WHAT IS EXPECTED:
Do not copy the pictures; transcribe all other material exactly.

---

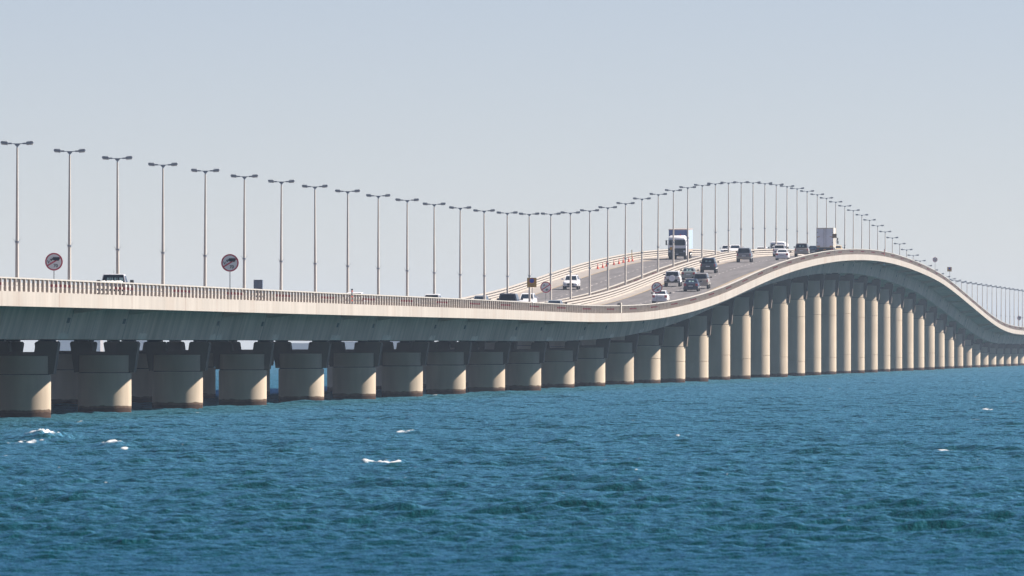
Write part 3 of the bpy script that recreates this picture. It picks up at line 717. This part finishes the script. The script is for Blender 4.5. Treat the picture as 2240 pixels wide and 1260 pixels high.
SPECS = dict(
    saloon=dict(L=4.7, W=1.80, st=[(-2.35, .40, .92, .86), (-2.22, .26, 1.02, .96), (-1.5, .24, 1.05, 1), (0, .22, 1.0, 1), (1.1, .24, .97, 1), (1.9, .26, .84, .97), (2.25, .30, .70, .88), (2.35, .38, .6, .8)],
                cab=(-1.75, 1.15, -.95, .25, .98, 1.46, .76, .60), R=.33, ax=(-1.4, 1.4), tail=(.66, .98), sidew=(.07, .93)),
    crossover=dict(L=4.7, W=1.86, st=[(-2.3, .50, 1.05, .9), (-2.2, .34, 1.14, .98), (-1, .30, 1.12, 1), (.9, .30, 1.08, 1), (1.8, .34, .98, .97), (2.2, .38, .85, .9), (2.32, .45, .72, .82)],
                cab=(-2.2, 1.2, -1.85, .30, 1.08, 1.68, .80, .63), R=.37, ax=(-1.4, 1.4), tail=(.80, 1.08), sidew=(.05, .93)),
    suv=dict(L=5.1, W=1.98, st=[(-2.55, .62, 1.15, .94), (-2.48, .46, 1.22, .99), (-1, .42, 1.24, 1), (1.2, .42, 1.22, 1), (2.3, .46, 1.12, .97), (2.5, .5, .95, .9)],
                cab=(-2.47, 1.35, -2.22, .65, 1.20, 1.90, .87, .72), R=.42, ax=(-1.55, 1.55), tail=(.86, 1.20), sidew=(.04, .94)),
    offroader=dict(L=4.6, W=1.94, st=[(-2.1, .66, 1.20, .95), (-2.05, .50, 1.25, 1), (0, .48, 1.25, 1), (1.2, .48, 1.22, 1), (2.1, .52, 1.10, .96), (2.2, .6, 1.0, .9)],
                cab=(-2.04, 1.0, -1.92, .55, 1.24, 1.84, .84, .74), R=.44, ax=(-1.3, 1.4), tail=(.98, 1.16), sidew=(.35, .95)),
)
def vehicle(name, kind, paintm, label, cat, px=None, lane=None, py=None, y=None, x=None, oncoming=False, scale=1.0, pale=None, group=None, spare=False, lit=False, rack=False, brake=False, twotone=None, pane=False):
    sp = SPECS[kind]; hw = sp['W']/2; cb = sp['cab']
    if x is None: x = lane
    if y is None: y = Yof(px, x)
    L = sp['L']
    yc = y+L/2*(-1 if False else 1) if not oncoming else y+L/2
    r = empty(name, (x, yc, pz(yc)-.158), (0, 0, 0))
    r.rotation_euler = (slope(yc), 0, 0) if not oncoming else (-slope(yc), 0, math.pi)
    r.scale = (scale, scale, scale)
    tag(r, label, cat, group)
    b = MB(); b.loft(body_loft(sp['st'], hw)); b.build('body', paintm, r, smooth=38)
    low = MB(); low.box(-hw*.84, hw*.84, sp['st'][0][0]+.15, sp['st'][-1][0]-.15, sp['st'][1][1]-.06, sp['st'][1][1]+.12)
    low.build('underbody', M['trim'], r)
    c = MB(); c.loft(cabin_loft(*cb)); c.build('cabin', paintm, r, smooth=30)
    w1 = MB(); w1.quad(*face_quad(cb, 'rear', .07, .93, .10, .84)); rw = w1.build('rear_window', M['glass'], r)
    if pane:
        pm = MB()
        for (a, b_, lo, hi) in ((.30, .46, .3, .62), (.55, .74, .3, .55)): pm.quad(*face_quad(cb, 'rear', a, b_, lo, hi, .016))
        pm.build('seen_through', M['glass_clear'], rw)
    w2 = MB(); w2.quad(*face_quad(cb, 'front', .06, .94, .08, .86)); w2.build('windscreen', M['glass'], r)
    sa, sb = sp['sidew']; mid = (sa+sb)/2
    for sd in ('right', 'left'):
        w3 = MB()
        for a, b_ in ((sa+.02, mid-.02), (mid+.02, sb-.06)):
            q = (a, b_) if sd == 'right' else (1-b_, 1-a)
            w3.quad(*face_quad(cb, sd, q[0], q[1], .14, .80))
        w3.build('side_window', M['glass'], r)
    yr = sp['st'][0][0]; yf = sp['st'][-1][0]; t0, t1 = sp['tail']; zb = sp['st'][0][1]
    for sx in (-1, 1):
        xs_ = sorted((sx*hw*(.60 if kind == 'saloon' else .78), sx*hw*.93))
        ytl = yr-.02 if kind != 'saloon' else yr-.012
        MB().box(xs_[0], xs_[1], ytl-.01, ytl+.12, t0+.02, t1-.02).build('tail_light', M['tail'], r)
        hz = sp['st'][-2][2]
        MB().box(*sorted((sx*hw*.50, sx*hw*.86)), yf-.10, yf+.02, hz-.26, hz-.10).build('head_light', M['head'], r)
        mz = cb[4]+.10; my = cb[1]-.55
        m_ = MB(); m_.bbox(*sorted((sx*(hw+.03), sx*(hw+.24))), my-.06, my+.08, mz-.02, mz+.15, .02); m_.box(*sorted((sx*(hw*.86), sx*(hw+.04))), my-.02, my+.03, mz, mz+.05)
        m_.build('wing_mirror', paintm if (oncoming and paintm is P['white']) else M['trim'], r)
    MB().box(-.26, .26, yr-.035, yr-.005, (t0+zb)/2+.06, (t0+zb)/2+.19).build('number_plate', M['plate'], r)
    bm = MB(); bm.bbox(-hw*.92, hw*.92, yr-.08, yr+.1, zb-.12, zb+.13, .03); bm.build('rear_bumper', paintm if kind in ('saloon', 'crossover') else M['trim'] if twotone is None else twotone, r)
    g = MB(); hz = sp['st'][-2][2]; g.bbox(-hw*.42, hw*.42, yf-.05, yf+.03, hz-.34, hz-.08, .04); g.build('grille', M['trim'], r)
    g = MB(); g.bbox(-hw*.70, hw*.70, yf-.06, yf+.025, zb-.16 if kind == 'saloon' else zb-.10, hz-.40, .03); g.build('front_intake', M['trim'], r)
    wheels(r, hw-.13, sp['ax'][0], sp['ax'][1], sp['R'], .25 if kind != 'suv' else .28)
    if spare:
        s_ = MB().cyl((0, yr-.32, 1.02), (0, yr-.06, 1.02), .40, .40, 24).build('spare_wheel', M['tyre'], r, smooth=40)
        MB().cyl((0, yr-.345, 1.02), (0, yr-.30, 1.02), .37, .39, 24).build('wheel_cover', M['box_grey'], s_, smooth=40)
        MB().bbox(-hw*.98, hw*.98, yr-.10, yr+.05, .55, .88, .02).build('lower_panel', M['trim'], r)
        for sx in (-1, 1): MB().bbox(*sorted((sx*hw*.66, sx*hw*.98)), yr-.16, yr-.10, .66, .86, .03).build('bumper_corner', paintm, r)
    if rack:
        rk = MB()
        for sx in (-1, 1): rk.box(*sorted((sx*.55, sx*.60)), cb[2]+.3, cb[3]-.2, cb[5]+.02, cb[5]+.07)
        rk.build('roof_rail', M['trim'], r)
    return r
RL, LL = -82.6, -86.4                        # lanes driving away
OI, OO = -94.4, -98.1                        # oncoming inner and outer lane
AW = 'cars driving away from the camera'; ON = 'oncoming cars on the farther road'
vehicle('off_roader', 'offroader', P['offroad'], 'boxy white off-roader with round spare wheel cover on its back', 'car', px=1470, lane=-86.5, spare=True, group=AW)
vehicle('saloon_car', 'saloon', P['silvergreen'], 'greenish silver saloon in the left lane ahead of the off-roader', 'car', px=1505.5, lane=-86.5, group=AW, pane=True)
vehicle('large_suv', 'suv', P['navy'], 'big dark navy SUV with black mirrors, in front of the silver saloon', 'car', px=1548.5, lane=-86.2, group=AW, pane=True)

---

COMPLETE ANSWER:
Write part 3 of the bpy script that recreates this picture. It picks up at line 717. This part finishes the script. The script is for Blender 4.5. Treat the picture as 2240 pixels wide and 1260 pixels high.
SPECS = dict(
    saloon=dict(L=4.7, W=1.80, st=[(-2.35, .40, .92, .86), (-2.22, .26, 1.02, .96), (-1.5, .24, 1.05, 1), (0, .22, 1.0, 1), (1.1, .24, .97, 1), (1.9, .26, .84, .97), (2.25, .30, .70, .88), (2.35, .38, .6, .8)],
                cab=(-1.75, 1.15, -.95, .25, .98, 1.46, .76, .60), R=.33, ax=(-1.4, 1.4), tail=(.66, .98), sidew=(.07, .93)),
    crossover=dict(L=4.7, W=1.86, st=[(-2.3, .50, 1.05, .9), (-2.2, .34, 1.14, .98), (-1, .30, 1.12, 1), (.9, .30, 1.08, 1), (1.8, .34, .98, .97), (2.2, .38, .85, .9), (2.32, .45, .72, .82)],
                cab=(-2.2, 1.2, -1.85, .30, 1.08, 1.68, .80, .63), R=.37, ax=(-1.4, 1.4), tail=(.80, 1.08), sidew=(.05, .93)),
    suv=dict(L=5.1, W=1.98, st=[(-2.55, .62, 1.15, .94), (-2.48, .46, 1.22, .99), (-1, .42, 1.24, 1), (1.2, .42, 1.22, 1), (2.3, .46, 1.12, .97), (2.5, .5, .95, .9)],
                cab=(-2.47, 1.35, -2.22, .65, 1.20, 1.90, .87, .72), R=.42, ax=(-1.55, 1.55), tail=(.86, 1.20), sidew=(.04, .94)),
    offroader=dict(L=4.6, W=1.94, st=[(-2.1, .66, 1.20, .95), (-2.05, .50, 1.25, 1), (0, .48, 1.25, 1), (1.2, .48, 1.22, 1), (2.1, .52, 1.10, .96), (2.2, .6, 1.0, .9)],
                cab=(-2.04, 1.0, -1.92, .55, 1.24, 1.84, .84, .74), R=.44, ax=(-1.3, 1.4), tail=(.98, 1.16), sidew=(.35, .95)),
)
def vehicle(name, kind, paintm, label, cat, px=None, lane=None, py=None, y=None, x=None, oncoming=False, scale=1.0, pale=None, group=None, spare=False, lit=False, rack=False, brake=False, twotone=None, pane=False):
    sp = SPECS[kind]; hw = sp['W']/2; cb = sp['cab']
    if x is None: x = lane
    if y is None: y = Yof(px, x)
    L = sp['L']
    yc = y+L/2*(-1 if False else 1) if not oncoming else y+L/2
    r = empty(name, (x, yc, pz(yc)-.158), (0, 0, 0))
    r.rotation_euler = (slope(yc), 0, 0) if not oncoming else (-slope(yc), 0, math.pi)
    r.scale = (scale, scale, scale)
    tag(r, label, cat, group)
    b = MB(); b.loft(body_loft(sp['st'], hw)); b.build('body', paintm, r, smooth=38)
    low = MB(); low.box(-hw*.84, hw*.84, sp['st'][0][0]+.15, sp['st'][-1][0]-.15, sp['st'][1][1]-.06, sp['st'][1][1]+.12)
    low.build('underbody', M['trim'], r)
    c = MB(); c.loft(cabin_loft(*cb)); c.build('cabin', paintm, r, smooth=30)
    w1 = MB(); w1.quad(*face_quad(cb, 'rear', .07, .93, .10, .84)); rw = w1.build('rear_window', M['glass'], r)
    if pane:
        pm = MB()
        for (a, b_, lo, hi) in ((.30, .46, .3, .62), (.55, .74, .3, .55)): pm.quad(*face_quad(cb, 'rear', a, b_, lo, hi, .016))
        pm.build('seen_through', M['glass_clear'], rw)
    w2 = MB(); w2.quad(*face_quad(cb, 'front', .06, .94, .08, .86)); w2.build('windscreen', M['glass'], r)
    sa, sb = sp['sidew']; mid = (sa+sb)/2
    for sd in ('right', 'left'):
        w3 = MB()
        for a, b_ in ((sa+.02, mid-.02), (mid+.02, sb-.06)):
            q = (a, b_) if sd == 'right' else (1-b_, 1-a)
            w3.quad(*face_quad(cb, sd, q[0], q[1], .14, .80))
        w3.build('side_window', M['glass'], r)
    yr = sp['st'][0][0]; yf = sp['st'][-1][0]; t0, t1 = sp['tail']; zb = sp['st'][0][1]
    for sx in (-1, 1):
        xs_ = sorted((sx*hw*(.60 if kind == 'saloon' else .78), sx*hw*.93))
        ytl = yr-.02 if kind != 'saloon' else yr-.012
        MB().box(xs_[0], xs_[1], ytl-.01, ytl+.12, t0+.02, t1-.02).build('tail_light', M['tail'], r)
        hz = sp['st'][-2][2]
        MB().box(*sorted((sx*hw*.50, sx*hw*.86)), yf-.10, yf+.02, hz-.26, hz-.10).build('head_light', M['head'], r)
        mz = cb[4]+.10; my = cb[1]-.55
        m_ = MB(); m_.bbox(*sorted((sx*(hw+.03), sx*(hw+.24))), my-.06, my+.08, mz-.02, mz+.15, .02); m_.box(*sorted((sx*(hw*.86), sx*(hw+.04))), my-.02, my+.03, mz, mz+.05)
        m_.build('wing_mirror', paintm if (oncoming and paintm is P['white']) else M['trim'], r)
    MB().box(-.26, .26, yr-.035, yr-.005, (t0+zb)/2+.06, (t0+zb)/2+.19).build('number_plate', M['plate'], r)
    bm = MB(); bm.bbox(-hw*.92, hw*.92, yr-.08, yr+.1, zb-.12, zb+.13, .03); bm.build('rear_bumper', paintm if kind in ('saloon', 'crossover') else M['trim'] if twotone is None else twotone, r)
    g = MB(); hz = sp['st'][-2][2]; g.bbox(-hw*.42, hw*.42, yf-.05, yf+.03, hz-.34, hz-.08, .04); g.build('grille', M['trim'], r)
    g = MB(); g.bbox(-hw*.70, hw*.70, yf-.06, yf+.025, zb-.16 if kind == 'saloon' else zb-.10, hz-.40, .03); g.build('front_intake', M['trim'], r)
    wheels(r, hw-.13, sp['ax'][0], sp['ax'][1], sp['R'], .25 if kind != 'suv' else .28)
    if spare:
        s_ = MB().cyl((0, yr-.32, 1.02), (0, yr-.06, 1.02), .40, .40, 24).build('spare_wheel', M['tyre'], r, smooth=40)
        MB().cyl((0, yr-.345, 1.02), (0, yr-.30, 1.02), .37, .39, 24).build('wheel_cover', M['box_grey'], s_, smooth=40)
        MB().bbox(-hw*.98, hw*.98, yr-.10, yr+.05, .55, .88, .02).build('lower_panel', M['trim'], r)
        for sx in (-1, 1): MB().bbox(*sorted((sx*hw*.66, sx*hw*.98)), yr-.16, yr-.10, .66, .86, .03).build('bumper_corner', paintm, r)
    if rack:
        rk = MB()
        for sx in (-1, 1): rk.box(*sorted((sx*.55, sx*.60)), cb[2]+.3, cb[3]-.2, cb[5]+.02, cb[5]+.07)
        rk.build('roof_rail', M['trim'], r)
    return r
RL, LL = -82.6, -86.4                        # lanes driving away
OI, OO = -94.4, -98.1                        # oncoming inner and outer lane
AW = 'cars driving away from the camera'; ON = 'oncoming cars on the farther road'
vehicle('off_roader', 'offroader', P['offroad'], 'boxy white off-roader with round spare wheel cover on its back', 'car', px=1470, lane=-86.5, spare=True, group=AW)
vehicle('saloon_car', 'saloon', P['silvergreen'], 'greenish silver saloon in the left lane ahead of the off-roader', 'car', px=1505.5, lane=-86.5, group=AW, pane=True)
vehicle('large_suv', 'suv', P['navy'], 'big dark navy SUV with black mirrors, in front of the silver saloon', 'car', px=1548.5, lane=-86.2, group=AW, pane=True)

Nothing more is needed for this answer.